After a late start, Postal Service scrambles to deliver 2000 fixes

The Postal Service’s motto says that neither snow, nor rain, nor heat, nor
gloom of night will keep mail carriers from their appointed rounds. The motto, however,
says nothing about date code failures.

The service has few options should its systems fail Jan. 1, said Norman E. Lorentz, the
Postal Service’s senior vice president and chief technology officer, at a House
hearing last month.

As of early this month, the service was finishing its master 2000 plan. Lorentz
initially had promised House lawmakers that USPS would finish the plan by Feb. 26. But a
House staff member said the service deadline for submitting the plan to Congress had
slipped to March 12.

Lorentz had to defend the Postal Service’s readiness at a hearing of the House
Science Subcommittee on Technology and the House Government Reform subcommittees on Postal
Service and on Government Management, Information and Technology.

The service has a “reasonable level of assurance” that it will be able to
deliver the mail after the new year, he said. “I cannot promise that there will be no
problems. But we remain confident that with the continued hard work of everyone involved,
we will achieve our goals of delivering the mail, protecting our employees and protecting
our finances,” Lorentz said.

Rep. Steve Horn (R-Calif.), chairman of the Government Management, Information and
Technology Subcommittee and co-chairman of the House Y2K Task Force, said it was late for
the service to be finalizing a master plan.

“You are making progress but still have a long way to go in a short period,”
Horn said. “This is a management problem. If it’s just a bunch of techies
running loose, that’s your problem.”

Horn and Rep. Constance Morella (R-Md.), co-chairwoman of the Y2K Task Force, said they
are concerned about the service’s ability to maintain operations because so many
agencies’ year 2000 contingency plans call for using postal mail if government
systems fail. The concern arises, the lawmakers said, because USPS relies on highly
automated mail-processing systems to handle 198 billion pieces of mail a year.

If the service’s systems crash, lawmakers asked, could USPS revert to manual
sorting, and how would that affect other agencies’ contingency plans? For example,
the Social Security Administration, which has finished its date code work, has set a plan
to use postal mail to send checks to recipients if electronic benefits transfer systems

Lorentz said USPS would not fail the government but acknowledged that the service had
underestimated the complexity of its year 2000 problem.

Postal Service inspector general Karla W. Corcoran said the service is behind schedule
because initially only the Information Systems Department at Postal Service headquarters
was working on the problem.

The department has changed strategies and now has officials from across the agency
working on the effort, Lorentz said. “Are the plans we have in place perfect? No. But
we’re confident we’re headed in the right direction,” he said.

Both General Accounting Office officials and the IG said that because of its late start
the Postal Service faces serious obstacles in ensuring that its systems will be ready.

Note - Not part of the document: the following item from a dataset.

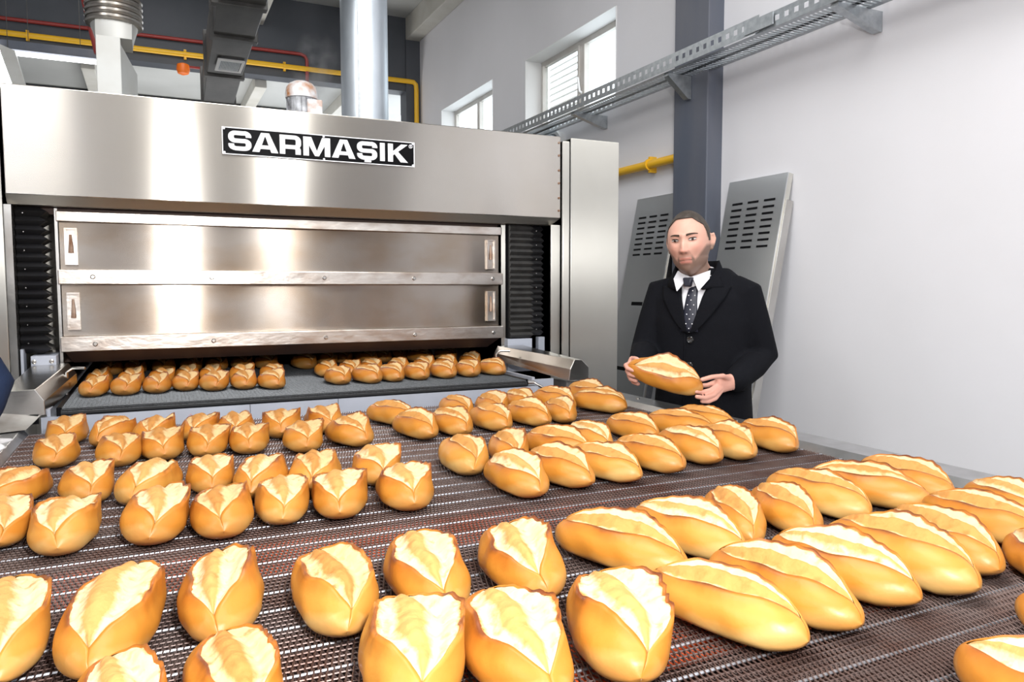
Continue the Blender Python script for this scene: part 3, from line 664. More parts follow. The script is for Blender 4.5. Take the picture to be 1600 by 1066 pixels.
# oven belt: a separate fine mesh belt that carries its own loaves
ob = thing('oven_belt', 'fine grey steel mesh belt coming out of the oven mouth under small loaves', 'conveyor belt', (0.56, 3.0, 1.09))
prof = [(5.1, 1.116), (2.805, 1.116), (2.79, 1.113), (2.781, 1.105), (2.781, 1.099), (2.79, 1.092), (5.1, 1.092)]
build('belt_sheet', MB().prism([(-0.275, y, z) for y, z in prof], [(1.395, y, z) for y, z in prof]), 'belt_dark', ob)
m = MB(); y = 2.79
while y < 4.6:
    m.add([(-0.272, y-0.0017, 1.1165), (-0.272, y, 1.119), (-0.272, y+0.0017, 1.1165), (1.392, y-0.0017, 1.1165), (1.392, y, 1.119), (1.392, y+0.0017, 1.1165)], [(0,1,4,3),(1,2,5,4)]); y += 0.0105
for a in range(7):
    t0 = R(-10+a*25); y, z = 2.80-0.0165*math.cos(t0-0.2), 1.104+0.0135*math.sin(t0)
    m.box(-0.272, 1.392, y-0.0012, y+0.0012, z-0.0012, z+0.0012)
x = -0.268
while x < 1.39:      # fine lengthwise links between the cross wires
    m.box(x, x+0.0014, 2.795, 4.2, 1.1165, 1.1183); x += 0.0125
stuff(build('belt_wires', m, 'belt_rod', ob))
build('belt_edge', MB().box(-0.288, -0.273, 2.79, 4.6, 1.09, 1.121), 'black', ob, bevel=0.003)
build('belt_edge', MB().box(1.393, 1.408, 2.80, 4.6, 1.09, 1.121), 'black', ob, bevel=0.003)

# ------------------------------------------------------------------ the big conveyor in front
cv = thing('cooling_conveyor', 'wide brown wire mesh conveyor full of loaves between steel rails', 'conveyor', (0.64, 1.5, 0))
BZ = 1.05; CX0, CX1 = -0.36, 1.64; CY0, CY1 = 0.22, 2.775
build('right_rail', MB().prism([(1.640, 0.1, 1.044), (1.660, 0.1, 1.065), (1.760, 0.1, 1.065), (1.760, 0.1, 0.98), (1.640, 0.1, 0.98)], [(1.640, 2.80, 1.044), (1.660, 2.80, 1.065), (1.760, 2.80, 1.065), (1.760, 2.80, 0.98), (1.640, 2.80, 0.98)]), 'rail', cv, bevel=0.002)
for y in (0.55, 1.22, 1.9, 2.45):
    build('rail_screw', MB().lathe([(0.008, 0.0), (0.008, 0.003), (0.005, 0.004)], (1.715, y, 1.065), 12), 'steel', cv, smooth=True)
build('left_table', MB().prism([(-0.362, 0.1, 1.045), (-0.378, 0.1, 1.066), (-0.50, 0.1, 1.066), (-0.50, 0.1, 1.02), (-0.362, 0.1, 0.98)], [(-0.362, 2.76, 1.045), (-0.378, 2.76, 1.066), (-0.50, 2.76, 1.066), (-0.50, 2.76, 1.02), (-0.362, 2.76, 0.98)]), 'rail', cv, bevel=0.002)
build('side_skirt', B(1.70, 1.755, 0.1, 2.78, 0.72, 0.98), 'rail_side', cv)
build('side_skirt', B(-0.46, -0.42, 0.1, 2.75, 0.72, 0.98), 'rail_side', cv)
for x in (1.68, -0.45):
    for y in (0.3, 1.5, 2.6): build('leg', B(x, x+0.06, y, y+0.06, 0.0, 0.72), 'rail_side', cv, bevel=0.004)
build('drip_bed', B(CX0, CX1, CY0, CY1, 0.93, 0.94), 'bed', cv)
for y0, y1 in ((1.27, 1.33), (1.345, 1.425), (0.74, 0.78), (0.80, 0.865)):
    build('cross_slat', B(CX0, CX1, y0, y1, 1.023, 1.031), 'hotbar', cv)
# return strand of the belt, seen between the wires
m = MB(); y = CY0
while y < CY1: m.box(CX0, CX1, y, y+0.003, 1.018, 1.021); y += 0.0132
stuff(build('return_strand', m, 'strand', cv))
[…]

“The service has been working hard to address its year 2000 problem and has
recently revamped its management approach that, if successfully implemented, can provide
significant support and oversight to its year 2000 efforts,” said Jack L. Brock Jr.,
director of governmentwide and Defense information systems for GAO’s Accounting and
Information Management Division.

The Postal Service will not meet the Office of Management and Budget’s March 31
readiness deadline. Lorentz said 123 of its 152 mission-critical systems are ready and all
but three systems will be fixed by June 30. He said USPS will spend $607 million on fixing
its systems.

One of the most significant hurdles USPS faces is its dependence on outside services to
deliver mail, Lorentz said. “We rely on commercial air and surface transportation to
move mail locally and across the country. We also power our facilities from the same
utilities as our customers. As you can see, some of the key elements that are necessary to
support a national postal system are not within our direct control,” Lorentz said.

Richard D. Weirich, the service’s vice president for information systems, said
USPS has had problems getting information from its approximately 8,000 contractors.

The Postal Service is working out agreements to ensure the 5,700 systems with
which USPS exchanges data will be ready Jan. 1. There are still 1,400 data exchange points
for which plans still must be set, USPS officials said.

Corcoran stressed that most of the problem issues are within management’s purview
and said her office has recommended ways for the service to deal with problems such as the
exchange points. She said a big problem is that the service does not have a consistent way
of reporting its year 2000 status. The information given to senior managers is not always
complete, consistent or clear, Corcoran said.

The Postal Service is developing workaround scenarios, Lorentz said. He added that the
service also will use a recovery management process that will provide a structured way for
reporting problems and implementing emergency plans, he said.